Kafka Ecosystem

If there were only brokers managing partitioned, replicated topics with an ever-growing collection of producers and consumers, who in turn write and read events, this would already be quite a useful system.

However, the Kafka developer community has learned that further application scenarios soon emerge among users in practice. To implement these, users then usually develop similar functions around the Kafka core. To do so, they build layers of application functionality to handle certain recurring tasks.

The code developed by Kafka users may do important work, but it is usually not relevant to the actual business field in which their activities lie. At most, it indirectly generates value for the users. Ideally, the Kafka community or infrastructure providers should provide such code.

And they do: Kafka Connect [3], the Confluent Schema Registry [4], Kafka Streams [5], and ksqlDB [6] are examples of this kind of infrastructure code. Here, I look at each of these examples in turn.

Data Integration with Kafka Connect

Information often resides in systems other than Kafka. Sometimes you want to convert data from these systems into Kafka topics; sometimes you want to store data from Kafka topics on these systems. The Kafka Connect integration API is the right tool for the job.

Kafka Connect comprises an ecosystem of connectors on the one hand and a client application on the other. The client application runs as a server process on hardware separate from the Kafka brokers – not just a single Connect worker, but a cluster of Connect workers who share the data transfer load into and out of Kafka from and to external systems. This arrangement makes the service scalable and fault tolerant.

Kafka Connect also relieves the user of the need to write complicated code: A JSON configuration is all that is required. The excerpt in Listing 3 shows how to stream data from Kafka into an Elasticsearch installation.

01 [...]
02 {
03   "connector.class": "io.confluent.connect.elasticsearch.ElasticsearchSinkConnector",
04   "topics"         : "my_topic",
05   "connection.url" : "http://elasticsearch:9200",
06   "type.name"      : "_doc",
07   "key.ignore"     : "true",
08   "schema.ignore"  : "true"
09 }
10 [...]

Kafka Streams and ksqlDB

In a very large Kafka-based application, consumers tend to increase complexity. For example, you might start with a simple stateless transformation (e.g., obfuscating personal information or changing the format of a message to meet internal schema requirements). Kafka users soon end up with complex aggregations, enrichments, and more.

The code of the KafkaConsumer API does not provide much support for such operations: Developers working for Kafka users therefore have to program a fair amount of frame code to deal with time slots, latecomer messages, lookup tables, aggregations by key, and more.

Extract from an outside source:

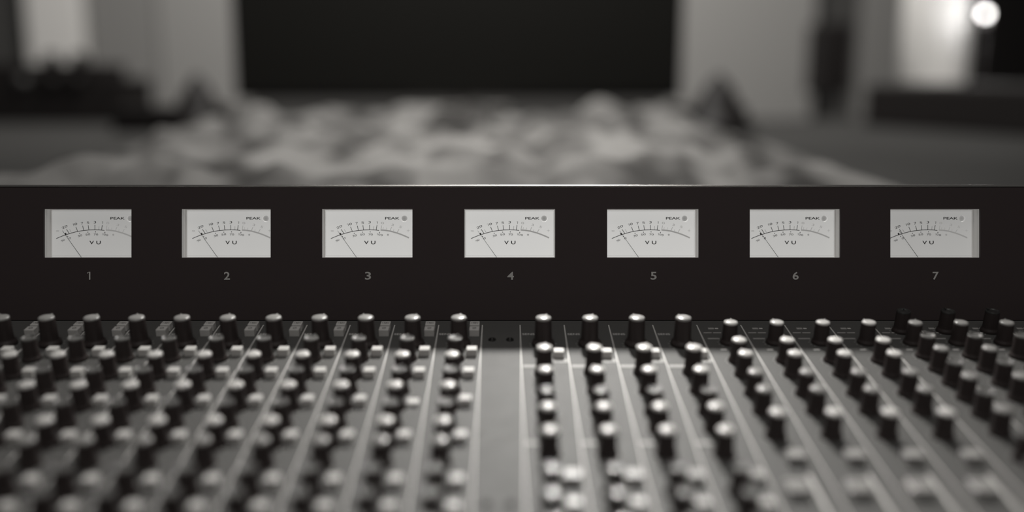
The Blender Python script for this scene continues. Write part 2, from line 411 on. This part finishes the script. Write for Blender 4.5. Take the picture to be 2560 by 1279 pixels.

When programming, it is also important to remember that operations such as aggregation and enrichment are typically stateful. The Kafka application must not lose this state, but at the same time it must remain highly available: If the application fails, its state is also lost.

You could try to develop a schema to maintain this state somewhere, but it is devilishly complicated to write and debug on a large scale, and it wouldn't really help to improve the lives of Kafka users directly. Therefore, Apache Kafka offers an API for stream processing: Kafka Streams.